Charles M. Russell (1864–1926)
Throwing Herself from the Saddle, She Slid Precipitately into the Washout, Just as Denver Thundered Up, 1905
Transparent and opaque watercolor over graphite underdrawing on paper
Amon Carter Museum, Fort Worth, Texas
1961.256
Throwing Herself from the Saddle, She Slid Precipitately into the Washout, Just as Denver Thundered Up, 1905
Transparent and opaque watercolor over graphite underdrawing on paper
Amon Carter Museum, Fort Worth, Texas
1961.256
Russell provided three illustrations in color for B. M. Bower’s novel Chip, of the Flying U, first published in 1906. The stories of Chip, Weary, Happy Jack, Denver, and the other cowboys of the fictitious Flying U ranch, along with those of a heroine named “Little Doctor,” became great favorites with many readers.
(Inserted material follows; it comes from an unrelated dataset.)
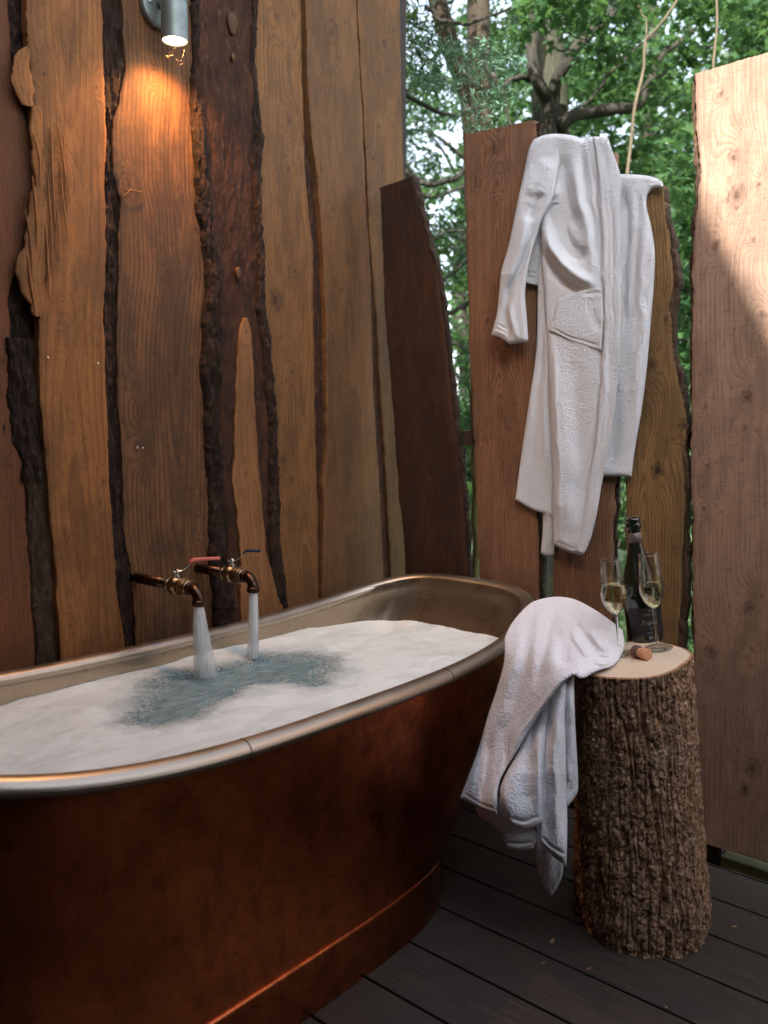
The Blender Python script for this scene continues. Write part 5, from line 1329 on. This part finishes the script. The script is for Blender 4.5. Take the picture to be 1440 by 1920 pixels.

Bertha M. Bower was married to Bertrand W. “Bill” Sinclair, a former cowboy and also a writer of stories, and both of them were close friends of Charles and Nancy Russell. In Bower’s book, the character of Chip was a cowboy artist, and many readers assumed she had modeled the character from Russell. She, however, always maintained that the character was drawn from her husband, whose background was similar to that of Russell. For reasons now unknown, Russell’s nickname for Bill Sinclair was “Fiddleback.”